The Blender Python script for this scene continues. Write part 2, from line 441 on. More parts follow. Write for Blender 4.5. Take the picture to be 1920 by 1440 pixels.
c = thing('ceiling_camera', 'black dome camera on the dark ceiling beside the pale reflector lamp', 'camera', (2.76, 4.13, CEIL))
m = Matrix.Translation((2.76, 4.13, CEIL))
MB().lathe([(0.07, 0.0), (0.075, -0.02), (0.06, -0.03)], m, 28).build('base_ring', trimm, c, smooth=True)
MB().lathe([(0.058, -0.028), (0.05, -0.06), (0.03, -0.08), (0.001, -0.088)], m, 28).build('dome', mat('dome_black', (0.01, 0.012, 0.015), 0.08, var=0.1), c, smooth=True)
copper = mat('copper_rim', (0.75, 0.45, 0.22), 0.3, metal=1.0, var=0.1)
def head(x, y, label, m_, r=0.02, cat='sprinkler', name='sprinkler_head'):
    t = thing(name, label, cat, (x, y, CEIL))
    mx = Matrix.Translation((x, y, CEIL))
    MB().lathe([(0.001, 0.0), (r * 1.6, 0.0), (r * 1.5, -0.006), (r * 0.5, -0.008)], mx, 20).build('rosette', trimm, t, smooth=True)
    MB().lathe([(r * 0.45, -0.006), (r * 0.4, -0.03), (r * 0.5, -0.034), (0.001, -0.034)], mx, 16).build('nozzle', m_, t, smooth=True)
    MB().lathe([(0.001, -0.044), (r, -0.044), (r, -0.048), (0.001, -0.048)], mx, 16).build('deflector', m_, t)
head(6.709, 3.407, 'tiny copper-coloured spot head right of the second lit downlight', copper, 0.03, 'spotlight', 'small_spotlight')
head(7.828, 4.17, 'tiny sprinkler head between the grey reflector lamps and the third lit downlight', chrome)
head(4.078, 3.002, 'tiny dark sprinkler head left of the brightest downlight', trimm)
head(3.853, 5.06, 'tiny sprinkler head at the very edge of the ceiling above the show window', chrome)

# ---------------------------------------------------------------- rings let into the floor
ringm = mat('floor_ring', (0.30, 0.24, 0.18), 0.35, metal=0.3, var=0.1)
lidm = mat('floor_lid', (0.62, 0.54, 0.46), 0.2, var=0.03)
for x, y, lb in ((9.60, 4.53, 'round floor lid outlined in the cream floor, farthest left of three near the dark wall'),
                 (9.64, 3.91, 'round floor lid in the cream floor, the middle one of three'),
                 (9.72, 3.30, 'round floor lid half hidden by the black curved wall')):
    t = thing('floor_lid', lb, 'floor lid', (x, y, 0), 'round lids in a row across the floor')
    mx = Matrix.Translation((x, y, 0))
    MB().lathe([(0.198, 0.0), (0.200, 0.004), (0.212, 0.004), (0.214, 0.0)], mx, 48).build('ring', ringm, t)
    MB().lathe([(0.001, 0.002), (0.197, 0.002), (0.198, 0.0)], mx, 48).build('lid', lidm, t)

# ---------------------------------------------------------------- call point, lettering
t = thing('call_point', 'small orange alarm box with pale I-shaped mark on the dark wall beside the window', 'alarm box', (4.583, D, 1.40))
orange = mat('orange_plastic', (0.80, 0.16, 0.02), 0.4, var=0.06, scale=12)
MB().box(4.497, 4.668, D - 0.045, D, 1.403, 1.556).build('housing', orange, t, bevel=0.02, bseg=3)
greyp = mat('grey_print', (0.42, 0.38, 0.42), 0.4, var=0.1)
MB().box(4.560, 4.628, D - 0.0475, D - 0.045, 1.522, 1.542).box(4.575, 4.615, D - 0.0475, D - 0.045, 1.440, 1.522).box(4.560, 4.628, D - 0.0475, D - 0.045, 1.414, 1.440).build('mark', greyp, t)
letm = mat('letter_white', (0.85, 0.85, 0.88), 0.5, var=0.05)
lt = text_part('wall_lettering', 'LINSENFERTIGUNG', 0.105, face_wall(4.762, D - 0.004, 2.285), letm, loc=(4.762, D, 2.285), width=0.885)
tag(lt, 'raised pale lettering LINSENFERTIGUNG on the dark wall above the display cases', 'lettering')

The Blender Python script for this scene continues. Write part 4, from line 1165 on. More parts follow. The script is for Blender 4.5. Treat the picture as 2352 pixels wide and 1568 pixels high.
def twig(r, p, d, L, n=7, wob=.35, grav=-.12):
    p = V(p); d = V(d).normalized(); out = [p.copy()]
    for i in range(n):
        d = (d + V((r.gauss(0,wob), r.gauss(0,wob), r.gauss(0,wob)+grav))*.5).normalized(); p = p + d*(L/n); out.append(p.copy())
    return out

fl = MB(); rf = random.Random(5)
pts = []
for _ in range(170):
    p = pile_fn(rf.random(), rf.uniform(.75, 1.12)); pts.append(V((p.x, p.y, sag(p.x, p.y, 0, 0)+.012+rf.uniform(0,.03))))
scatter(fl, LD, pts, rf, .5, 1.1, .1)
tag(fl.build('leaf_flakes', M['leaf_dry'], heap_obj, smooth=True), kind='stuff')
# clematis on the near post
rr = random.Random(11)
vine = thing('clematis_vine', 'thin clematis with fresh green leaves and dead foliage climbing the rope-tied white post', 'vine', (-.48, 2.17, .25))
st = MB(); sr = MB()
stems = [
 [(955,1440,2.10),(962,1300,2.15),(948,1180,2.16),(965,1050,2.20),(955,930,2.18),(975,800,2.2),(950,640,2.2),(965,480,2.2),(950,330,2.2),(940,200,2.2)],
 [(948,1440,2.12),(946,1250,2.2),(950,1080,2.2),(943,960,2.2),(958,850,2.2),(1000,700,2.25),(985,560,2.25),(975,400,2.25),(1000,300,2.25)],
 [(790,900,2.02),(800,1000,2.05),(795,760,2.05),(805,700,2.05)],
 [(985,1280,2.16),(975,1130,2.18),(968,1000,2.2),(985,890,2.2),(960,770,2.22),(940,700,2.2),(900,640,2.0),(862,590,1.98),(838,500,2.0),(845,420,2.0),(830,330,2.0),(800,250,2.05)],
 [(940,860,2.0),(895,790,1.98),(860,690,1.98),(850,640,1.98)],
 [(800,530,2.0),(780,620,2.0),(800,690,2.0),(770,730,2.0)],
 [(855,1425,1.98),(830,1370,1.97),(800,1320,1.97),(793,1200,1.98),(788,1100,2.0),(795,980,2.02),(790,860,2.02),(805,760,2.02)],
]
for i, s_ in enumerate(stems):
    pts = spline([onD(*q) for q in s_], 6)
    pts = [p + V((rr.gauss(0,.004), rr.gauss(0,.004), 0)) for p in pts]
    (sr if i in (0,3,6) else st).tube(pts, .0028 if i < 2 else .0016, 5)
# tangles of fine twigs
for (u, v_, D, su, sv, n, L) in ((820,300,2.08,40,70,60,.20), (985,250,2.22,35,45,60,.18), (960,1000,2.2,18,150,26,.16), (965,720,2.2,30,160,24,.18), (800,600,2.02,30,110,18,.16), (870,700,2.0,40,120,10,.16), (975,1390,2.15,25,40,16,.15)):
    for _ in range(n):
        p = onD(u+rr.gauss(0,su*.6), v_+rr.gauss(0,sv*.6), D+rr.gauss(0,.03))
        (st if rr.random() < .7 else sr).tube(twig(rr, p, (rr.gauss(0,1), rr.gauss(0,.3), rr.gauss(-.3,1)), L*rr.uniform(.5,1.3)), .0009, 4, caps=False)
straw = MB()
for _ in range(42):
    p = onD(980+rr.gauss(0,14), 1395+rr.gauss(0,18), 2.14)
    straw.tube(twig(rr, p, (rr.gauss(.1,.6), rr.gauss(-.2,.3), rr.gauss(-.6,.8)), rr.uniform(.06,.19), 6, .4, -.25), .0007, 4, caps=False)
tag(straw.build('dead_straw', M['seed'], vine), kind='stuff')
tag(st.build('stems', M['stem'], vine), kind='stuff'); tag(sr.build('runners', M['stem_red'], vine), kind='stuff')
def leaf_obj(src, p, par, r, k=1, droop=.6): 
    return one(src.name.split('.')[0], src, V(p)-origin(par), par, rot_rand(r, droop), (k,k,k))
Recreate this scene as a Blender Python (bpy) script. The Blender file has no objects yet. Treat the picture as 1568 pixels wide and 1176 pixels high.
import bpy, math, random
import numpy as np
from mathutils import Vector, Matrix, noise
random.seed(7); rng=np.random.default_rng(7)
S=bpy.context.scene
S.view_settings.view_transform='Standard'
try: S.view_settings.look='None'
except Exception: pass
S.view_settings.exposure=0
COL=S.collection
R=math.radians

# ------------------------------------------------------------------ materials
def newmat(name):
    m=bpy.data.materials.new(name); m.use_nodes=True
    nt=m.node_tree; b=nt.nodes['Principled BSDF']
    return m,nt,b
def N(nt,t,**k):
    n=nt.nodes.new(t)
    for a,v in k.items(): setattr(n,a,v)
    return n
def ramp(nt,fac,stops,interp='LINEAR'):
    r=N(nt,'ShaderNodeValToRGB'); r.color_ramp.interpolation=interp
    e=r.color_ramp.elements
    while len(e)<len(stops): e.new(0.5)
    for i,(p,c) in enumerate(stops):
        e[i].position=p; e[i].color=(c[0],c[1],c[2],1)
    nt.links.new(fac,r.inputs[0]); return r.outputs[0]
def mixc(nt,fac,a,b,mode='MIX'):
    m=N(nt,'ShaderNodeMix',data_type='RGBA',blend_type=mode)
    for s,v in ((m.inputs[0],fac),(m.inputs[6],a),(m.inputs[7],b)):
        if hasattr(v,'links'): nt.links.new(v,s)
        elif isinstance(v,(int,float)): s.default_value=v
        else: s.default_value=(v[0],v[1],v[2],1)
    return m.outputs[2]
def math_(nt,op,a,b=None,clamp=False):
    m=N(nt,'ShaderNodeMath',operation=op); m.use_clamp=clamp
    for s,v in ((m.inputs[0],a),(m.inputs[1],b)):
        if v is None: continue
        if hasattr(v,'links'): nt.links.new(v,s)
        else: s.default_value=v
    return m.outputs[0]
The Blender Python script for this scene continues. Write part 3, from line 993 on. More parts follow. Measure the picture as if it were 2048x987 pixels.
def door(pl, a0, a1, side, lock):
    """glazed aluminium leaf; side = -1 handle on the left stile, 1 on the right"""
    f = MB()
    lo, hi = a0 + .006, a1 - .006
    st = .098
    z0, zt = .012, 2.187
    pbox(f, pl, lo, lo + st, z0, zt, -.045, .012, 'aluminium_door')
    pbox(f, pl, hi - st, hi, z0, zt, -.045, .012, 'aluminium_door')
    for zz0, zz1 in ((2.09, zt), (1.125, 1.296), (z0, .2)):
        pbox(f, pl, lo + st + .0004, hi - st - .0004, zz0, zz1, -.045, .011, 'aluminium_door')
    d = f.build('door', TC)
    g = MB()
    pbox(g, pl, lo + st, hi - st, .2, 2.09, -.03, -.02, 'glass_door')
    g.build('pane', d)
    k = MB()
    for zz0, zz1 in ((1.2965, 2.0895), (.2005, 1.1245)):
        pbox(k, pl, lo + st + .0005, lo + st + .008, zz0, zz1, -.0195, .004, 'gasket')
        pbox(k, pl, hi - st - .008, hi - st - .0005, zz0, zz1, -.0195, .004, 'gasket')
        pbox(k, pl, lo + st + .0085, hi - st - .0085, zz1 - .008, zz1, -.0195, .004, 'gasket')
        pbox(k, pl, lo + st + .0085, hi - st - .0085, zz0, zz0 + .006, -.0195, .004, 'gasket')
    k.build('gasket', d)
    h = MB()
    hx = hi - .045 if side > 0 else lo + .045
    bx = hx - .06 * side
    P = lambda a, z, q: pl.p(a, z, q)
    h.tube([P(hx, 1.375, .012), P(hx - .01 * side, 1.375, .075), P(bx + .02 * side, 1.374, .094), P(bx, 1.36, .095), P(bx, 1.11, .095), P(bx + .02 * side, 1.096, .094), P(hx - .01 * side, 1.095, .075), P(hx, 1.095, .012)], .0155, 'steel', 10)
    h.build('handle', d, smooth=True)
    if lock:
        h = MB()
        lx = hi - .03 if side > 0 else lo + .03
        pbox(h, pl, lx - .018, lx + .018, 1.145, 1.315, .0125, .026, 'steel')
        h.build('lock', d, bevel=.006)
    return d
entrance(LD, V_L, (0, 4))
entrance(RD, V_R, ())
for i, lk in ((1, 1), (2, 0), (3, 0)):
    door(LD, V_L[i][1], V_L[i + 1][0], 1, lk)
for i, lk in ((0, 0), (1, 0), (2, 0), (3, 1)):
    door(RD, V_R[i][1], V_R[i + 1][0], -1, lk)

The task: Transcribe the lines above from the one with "Recreate this scene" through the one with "R=math.radians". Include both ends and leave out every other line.

Response to the task:
Recreate this scene as a Blender Python (bpy) script. The Blender file has no objects yet. Treat the picture as 1568 pixels wide and 1176 pixels high.
import bpy, math, random
import numpy as np
from mathutils import Vector, Matrix, noise
random.seed(7); rng=np.random.default_rng(7)
S=bpy.context.scene
S.view_settings.view_transform='Standard'
try: S.view_settings.look='None'
except Exception: pass
S.view_settings.exposure=0
COL=S.collection
R=math.radians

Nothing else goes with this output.